About Pointers To Functions in function declarations
#include<stdio.h>
#include<stdlib.h>
int fun1()
{
printf("I am fun1.");
return 0;
}
int fun2(int fun())
{
fun();
return 0;
}
int main()
{
fun2(fun1);
return 0;
}
The above program can run. As far as I am concerned, I can understand int fun2(int (*fun)()), but I do not know how int fun2(int fun()) works. Thank you.
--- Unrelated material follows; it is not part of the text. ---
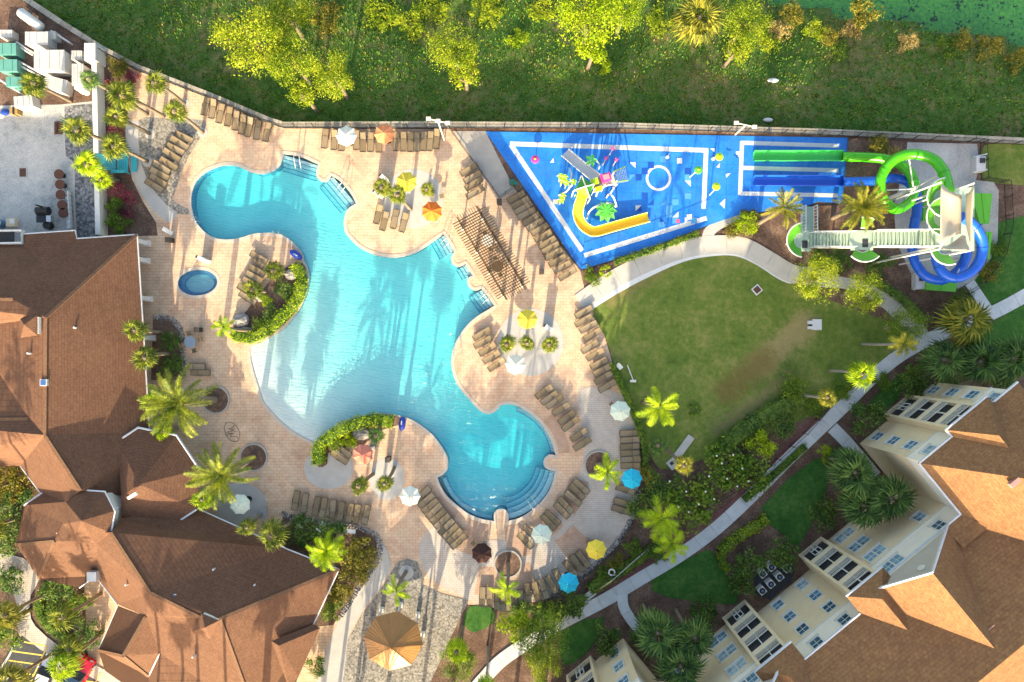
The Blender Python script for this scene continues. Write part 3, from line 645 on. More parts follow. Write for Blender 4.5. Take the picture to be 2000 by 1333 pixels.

When you write int fun2(int fun()), the parameter int fun() converts into int (*fun)(), it becomes exactly equivalent to this:
int fun2(int (*fun)());
A more famiiar conversion happens in case of array when you declare it as function parameter. For example, if you've this:
int f(int a[100]);
Even here the parameter type converts into int*, and it becomes this:
int f(int *a);
The reason why function type and array type converts into function pointer type, and pointer type, respectively, is because the Standard doesn't allow function and array to be passed to a function, neither can you return function and array from a function. In both cases, they decay into their pointer version.
The C++03 Standard says in §13.1/3 (and it is same in C++11 also),
Parameter declarations that differ only in that one is a function type and the other is a pointer to the same function type are equivalent. That is, the function type is adjusted to become a pointer to function type (8.3.5).
And a more interesting discussion is here:
- Reference to Function syntax - with and without &
int fun2(int (*fun)()) and int fun2(int fun()) are exactly the same. When you declare a function argument from a function type, the compiler uses it as if it were a pointer to the same function type.
These two function definitions are equivalent in C:
int fun2(int fun()) { ... }
and
int fun2(int (*fun)()) { ... }
In the first function the parameter is adjusted to a function pointer. See C Standard paragraph:
(C99, 6.7.5.3p8) "A declaration of a parameter as ‘‘function returning type’’ shall be adjusted to ‘‘pointer to function returning type’’, as in 6.3.2.1."